**EXERCISE**
Your task is to repeat the lines from the line with "Generate a Blender" to the line with "R_ = math.radians", both ends included, and nothing else. Pictures stay out of the copy.

**INFORMATION SUPPLIED**
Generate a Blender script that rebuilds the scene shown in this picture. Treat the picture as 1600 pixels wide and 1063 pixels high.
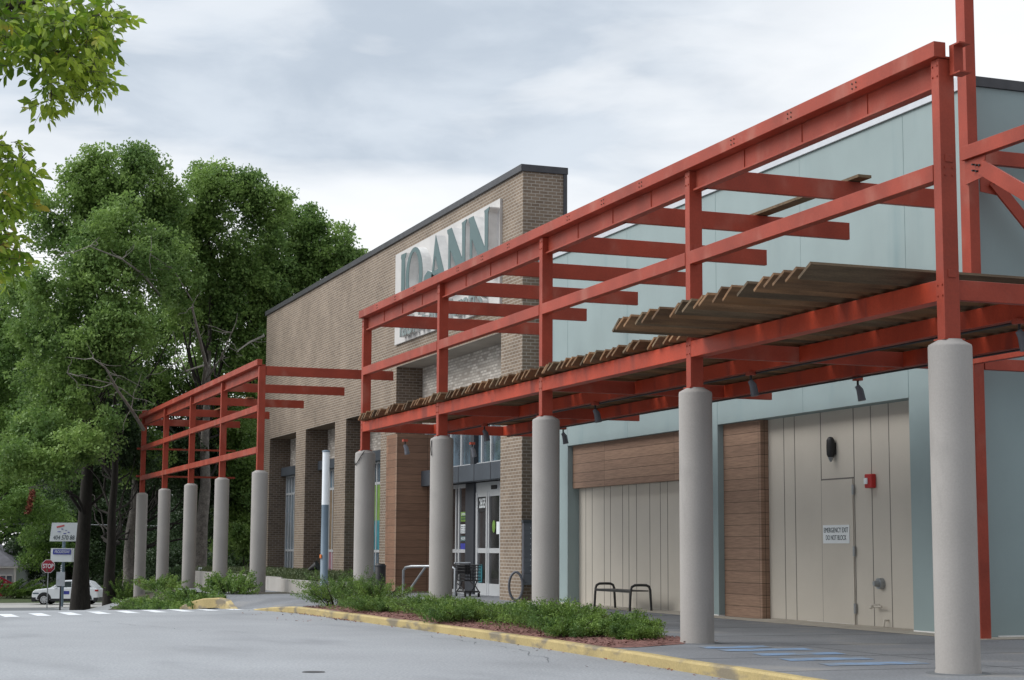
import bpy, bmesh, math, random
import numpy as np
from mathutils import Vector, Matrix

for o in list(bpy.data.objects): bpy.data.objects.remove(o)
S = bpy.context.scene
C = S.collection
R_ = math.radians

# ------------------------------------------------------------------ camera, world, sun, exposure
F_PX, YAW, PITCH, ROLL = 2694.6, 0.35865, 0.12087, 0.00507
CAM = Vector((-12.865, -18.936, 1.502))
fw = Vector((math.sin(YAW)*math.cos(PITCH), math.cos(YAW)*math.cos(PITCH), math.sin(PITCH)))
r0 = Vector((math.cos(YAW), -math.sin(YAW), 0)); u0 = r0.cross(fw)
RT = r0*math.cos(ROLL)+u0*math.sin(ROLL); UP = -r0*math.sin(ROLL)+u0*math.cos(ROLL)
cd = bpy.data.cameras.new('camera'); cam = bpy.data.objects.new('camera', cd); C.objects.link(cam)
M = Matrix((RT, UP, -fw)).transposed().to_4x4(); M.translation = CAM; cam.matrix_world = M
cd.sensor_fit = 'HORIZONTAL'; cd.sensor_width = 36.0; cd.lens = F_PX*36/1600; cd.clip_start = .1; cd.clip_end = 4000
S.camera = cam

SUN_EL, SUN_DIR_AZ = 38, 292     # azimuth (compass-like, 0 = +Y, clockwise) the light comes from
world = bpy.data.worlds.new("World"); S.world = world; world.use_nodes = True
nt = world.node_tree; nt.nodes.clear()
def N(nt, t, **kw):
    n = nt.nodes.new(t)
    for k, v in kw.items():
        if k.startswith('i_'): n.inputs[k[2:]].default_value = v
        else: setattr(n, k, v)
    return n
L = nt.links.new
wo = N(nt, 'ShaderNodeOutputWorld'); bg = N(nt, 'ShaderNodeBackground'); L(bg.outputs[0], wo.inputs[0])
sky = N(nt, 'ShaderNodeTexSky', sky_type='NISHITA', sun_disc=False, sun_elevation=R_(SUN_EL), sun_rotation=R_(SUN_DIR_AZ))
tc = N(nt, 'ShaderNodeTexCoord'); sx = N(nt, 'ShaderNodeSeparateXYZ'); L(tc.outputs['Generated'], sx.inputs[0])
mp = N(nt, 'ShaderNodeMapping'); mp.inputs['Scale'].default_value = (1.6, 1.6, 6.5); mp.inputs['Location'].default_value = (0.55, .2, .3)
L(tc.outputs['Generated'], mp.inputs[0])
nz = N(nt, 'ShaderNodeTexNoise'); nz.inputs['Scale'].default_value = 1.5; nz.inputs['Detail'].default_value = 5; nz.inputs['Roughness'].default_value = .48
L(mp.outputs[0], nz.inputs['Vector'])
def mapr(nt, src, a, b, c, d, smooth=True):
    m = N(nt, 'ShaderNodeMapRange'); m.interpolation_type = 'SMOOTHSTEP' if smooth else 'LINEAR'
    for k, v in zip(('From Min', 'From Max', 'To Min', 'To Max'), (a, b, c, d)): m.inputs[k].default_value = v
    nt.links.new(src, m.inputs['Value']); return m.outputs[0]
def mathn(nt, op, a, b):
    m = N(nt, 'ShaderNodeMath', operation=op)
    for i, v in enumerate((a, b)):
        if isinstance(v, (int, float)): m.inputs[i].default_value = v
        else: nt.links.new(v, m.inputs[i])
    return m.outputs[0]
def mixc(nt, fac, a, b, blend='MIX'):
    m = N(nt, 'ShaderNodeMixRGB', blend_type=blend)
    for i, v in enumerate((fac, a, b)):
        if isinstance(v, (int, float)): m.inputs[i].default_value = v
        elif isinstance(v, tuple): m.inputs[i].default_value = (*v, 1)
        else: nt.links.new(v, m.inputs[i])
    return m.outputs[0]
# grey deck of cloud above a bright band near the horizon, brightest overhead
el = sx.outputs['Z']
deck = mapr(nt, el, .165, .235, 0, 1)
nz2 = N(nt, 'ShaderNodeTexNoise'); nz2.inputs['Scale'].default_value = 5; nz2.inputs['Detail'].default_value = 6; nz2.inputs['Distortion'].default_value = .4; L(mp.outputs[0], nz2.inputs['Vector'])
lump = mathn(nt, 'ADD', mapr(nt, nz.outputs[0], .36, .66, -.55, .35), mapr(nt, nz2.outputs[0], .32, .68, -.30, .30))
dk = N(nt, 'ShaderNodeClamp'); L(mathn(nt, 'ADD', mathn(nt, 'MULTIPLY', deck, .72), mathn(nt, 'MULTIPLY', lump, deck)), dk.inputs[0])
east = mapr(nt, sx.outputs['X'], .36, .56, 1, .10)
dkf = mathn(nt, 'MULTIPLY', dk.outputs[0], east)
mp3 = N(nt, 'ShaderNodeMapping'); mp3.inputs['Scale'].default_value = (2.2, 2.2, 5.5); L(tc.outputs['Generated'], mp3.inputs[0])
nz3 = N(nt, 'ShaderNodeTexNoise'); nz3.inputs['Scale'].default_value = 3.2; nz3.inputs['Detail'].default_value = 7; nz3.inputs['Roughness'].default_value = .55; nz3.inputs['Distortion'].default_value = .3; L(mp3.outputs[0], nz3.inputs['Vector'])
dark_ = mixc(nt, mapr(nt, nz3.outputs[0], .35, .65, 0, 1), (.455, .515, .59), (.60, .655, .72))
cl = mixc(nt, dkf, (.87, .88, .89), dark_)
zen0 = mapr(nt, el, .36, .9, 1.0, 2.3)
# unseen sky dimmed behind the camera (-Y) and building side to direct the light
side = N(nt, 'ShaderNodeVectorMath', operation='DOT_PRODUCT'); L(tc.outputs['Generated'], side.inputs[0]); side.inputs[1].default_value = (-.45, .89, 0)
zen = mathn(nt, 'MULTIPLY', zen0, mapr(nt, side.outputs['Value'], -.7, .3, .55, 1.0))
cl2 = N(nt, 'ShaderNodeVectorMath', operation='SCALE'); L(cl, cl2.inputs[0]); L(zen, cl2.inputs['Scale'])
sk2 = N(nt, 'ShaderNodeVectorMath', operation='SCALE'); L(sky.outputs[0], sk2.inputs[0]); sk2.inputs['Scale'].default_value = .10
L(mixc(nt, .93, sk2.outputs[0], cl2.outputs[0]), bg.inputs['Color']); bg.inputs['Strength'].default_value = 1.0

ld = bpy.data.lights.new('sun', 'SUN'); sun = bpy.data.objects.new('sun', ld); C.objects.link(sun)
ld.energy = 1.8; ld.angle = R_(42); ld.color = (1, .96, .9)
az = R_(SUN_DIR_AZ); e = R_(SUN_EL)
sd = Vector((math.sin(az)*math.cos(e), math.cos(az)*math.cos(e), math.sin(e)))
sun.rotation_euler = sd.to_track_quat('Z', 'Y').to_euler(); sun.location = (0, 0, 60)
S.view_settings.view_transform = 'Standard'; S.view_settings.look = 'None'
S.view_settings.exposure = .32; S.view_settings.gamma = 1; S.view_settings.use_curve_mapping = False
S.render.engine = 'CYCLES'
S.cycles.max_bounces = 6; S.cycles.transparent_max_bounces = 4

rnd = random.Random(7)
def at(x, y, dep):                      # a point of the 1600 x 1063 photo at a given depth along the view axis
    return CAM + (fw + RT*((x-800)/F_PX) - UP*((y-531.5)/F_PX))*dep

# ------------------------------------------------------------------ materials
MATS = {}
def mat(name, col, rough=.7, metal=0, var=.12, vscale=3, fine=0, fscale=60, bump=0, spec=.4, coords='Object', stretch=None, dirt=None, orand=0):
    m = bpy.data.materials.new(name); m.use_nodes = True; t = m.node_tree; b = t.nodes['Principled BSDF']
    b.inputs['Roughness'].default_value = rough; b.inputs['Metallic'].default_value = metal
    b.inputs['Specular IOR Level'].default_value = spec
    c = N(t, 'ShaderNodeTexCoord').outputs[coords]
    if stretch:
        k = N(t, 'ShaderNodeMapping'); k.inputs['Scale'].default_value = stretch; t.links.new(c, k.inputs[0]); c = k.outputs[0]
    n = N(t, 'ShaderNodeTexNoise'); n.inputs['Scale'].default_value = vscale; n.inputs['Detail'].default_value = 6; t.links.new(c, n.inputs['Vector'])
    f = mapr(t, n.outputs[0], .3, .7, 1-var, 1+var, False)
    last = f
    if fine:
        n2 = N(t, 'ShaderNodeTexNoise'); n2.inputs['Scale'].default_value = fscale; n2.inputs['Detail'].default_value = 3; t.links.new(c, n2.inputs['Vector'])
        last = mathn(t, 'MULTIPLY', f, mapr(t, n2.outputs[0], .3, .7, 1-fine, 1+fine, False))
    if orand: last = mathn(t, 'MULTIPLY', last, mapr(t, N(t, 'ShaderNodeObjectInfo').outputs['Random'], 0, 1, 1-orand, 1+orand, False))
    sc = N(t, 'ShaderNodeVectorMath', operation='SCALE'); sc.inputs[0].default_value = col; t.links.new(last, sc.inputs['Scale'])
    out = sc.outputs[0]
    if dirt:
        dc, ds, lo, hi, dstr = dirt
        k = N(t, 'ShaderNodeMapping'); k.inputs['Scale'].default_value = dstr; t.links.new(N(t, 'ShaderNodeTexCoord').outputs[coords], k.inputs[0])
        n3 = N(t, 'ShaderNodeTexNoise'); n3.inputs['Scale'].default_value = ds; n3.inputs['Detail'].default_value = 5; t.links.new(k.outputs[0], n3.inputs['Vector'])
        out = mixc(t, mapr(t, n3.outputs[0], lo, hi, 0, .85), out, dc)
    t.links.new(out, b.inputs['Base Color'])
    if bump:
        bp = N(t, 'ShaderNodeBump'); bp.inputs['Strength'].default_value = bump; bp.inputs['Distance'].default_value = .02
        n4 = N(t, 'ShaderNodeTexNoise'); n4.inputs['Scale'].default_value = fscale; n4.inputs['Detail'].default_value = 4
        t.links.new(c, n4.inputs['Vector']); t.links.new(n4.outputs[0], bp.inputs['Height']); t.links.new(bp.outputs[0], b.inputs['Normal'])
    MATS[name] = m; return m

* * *

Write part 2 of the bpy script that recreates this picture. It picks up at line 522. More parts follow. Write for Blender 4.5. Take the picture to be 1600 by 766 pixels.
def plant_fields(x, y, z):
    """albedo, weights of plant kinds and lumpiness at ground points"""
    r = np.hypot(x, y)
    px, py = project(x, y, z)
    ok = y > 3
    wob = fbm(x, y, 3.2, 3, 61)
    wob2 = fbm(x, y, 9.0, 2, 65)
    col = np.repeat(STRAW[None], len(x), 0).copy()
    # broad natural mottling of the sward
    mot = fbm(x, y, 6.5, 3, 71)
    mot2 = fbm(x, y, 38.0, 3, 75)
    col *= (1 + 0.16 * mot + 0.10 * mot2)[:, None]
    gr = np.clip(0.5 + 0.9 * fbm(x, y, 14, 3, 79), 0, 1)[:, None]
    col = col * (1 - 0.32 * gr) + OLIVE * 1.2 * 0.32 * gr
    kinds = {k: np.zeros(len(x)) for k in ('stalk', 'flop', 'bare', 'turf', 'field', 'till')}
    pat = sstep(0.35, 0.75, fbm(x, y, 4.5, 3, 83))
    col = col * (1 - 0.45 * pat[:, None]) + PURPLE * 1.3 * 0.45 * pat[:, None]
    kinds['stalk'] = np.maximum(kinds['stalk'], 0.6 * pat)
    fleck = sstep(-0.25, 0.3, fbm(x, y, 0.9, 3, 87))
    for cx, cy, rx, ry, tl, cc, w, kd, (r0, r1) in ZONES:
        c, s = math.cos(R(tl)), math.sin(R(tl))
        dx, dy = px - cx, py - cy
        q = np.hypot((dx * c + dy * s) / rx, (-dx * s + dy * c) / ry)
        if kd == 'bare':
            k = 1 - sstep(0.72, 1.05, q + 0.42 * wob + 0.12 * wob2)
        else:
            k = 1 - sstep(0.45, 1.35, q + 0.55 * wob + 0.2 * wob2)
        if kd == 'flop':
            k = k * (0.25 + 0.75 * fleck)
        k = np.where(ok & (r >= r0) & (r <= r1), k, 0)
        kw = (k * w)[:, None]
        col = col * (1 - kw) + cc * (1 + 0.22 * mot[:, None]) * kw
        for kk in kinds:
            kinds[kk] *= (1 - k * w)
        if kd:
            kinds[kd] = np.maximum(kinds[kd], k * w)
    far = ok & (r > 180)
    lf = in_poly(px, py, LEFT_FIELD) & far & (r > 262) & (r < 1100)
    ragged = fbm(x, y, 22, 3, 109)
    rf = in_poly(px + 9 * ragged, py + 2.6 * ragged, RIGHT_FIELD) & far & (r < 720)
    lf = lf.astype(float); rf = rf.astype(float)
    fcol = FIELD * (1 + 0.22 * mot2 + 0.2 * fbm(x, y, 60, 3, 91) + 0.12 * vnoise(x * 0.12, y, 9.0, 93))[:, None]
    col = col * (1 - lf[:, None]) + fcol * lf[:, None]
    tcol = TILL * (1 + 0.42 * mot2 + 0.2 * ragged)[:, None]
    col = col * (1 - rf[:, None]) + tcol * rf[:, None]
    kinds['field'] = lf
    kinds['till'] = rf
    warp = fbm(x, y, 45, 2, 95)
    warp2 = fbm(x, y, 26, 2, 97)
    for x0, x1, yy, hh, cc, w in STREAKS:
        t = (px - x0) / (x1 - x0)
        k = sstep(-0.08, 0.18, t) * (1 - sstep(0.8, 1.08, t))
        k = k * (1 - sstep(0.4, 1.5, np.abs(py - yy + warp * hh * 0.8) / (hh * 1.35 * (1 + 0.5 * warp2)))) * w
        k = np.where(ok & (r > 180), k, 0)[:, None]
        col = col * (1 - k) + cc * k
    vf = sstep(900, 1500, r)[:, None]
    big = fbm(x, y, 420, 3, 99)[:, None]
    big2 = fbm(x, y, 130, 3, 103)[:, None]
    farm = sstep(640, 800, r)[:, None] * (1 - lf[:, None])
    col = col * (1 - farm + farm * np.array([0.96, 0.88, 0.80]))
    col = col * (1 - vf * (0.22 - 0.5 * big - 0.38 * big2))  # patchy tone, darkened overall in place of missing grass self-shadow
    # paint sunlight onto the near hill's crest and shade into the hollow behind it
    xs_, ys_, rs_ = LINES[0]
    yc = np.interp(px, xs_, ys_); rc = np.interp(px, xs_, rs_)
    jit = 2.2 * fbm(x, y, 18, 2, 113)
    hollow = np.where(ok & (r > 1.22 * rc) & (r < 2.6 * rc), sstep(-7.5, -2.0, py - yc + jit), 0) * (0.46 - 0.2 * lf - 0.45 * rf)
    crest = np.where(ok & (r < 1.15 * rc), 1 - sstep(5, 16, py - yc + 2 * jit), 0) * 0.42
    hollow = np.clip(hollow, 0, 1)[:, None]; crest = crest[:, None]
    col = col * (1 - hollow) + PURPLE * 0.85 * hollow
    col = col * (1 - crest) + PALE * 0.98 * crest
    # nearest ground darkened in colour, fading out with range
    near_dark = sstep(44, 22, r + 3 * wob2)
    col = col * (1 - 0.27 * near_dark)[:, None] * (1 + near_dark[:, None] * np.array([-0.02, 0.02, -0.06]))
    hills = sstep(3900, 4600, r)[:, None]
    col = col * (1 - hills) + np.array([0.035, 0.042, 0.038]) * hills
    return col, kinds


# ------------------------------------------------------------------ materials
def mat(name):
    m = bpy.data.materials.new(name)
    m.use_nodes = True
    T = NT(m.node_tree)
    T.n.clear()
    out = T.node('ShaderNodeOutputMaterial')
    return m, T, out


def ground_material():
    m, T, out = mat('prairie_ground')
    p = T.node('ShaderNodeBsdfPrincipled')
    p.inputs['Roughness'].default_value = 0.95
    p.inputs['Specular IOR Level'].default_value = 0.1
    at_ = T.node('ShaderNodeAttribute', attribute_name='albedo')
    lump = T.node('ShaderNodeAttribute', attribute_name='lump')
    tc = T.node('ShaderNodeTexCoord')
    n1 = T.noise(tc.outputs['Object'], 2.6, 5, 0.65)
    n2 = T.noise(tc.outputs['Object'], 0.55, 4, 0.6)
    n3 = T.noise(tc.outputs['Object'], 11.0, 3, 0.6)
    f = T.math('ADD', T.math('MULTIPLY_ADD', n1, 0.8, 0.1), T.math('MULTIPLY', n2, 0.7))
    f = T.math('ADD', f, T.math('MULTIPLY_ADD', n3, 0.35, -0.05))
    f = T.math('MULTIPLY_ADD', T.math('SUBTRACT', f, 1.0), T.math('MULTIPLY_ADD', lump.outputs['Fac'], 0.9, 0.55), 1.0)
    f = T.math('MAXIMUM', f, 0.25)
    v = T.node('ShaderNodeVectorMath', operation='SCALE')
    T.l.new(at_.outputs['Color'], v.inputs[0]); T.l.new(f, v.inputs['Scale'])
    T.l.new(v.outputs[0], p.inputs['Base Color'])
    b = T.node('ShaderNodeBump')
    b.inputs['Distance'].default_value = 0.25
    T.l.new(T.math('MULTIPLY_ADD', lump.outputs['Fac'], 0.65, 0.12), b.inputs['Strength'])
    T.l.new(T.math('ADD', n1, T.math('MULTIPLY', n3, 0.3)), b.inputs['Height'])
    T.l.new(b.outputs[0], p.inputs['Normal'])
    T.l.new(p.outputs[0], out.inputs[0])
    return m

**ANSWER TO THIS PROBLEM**
Generate a Blender script that rebuilds the scene shown in this picture. Treat the picture as 1600 pixels wide and 1063 pixels high.
import bpy, bmesh, math, random
import numpy as np
from mathutils import Vector, Matrix

for o in list(bpy.data.objects): bpy.data.objects.remove(o)
S = bpy.context.scene
C = S.collection
R_ = math.radians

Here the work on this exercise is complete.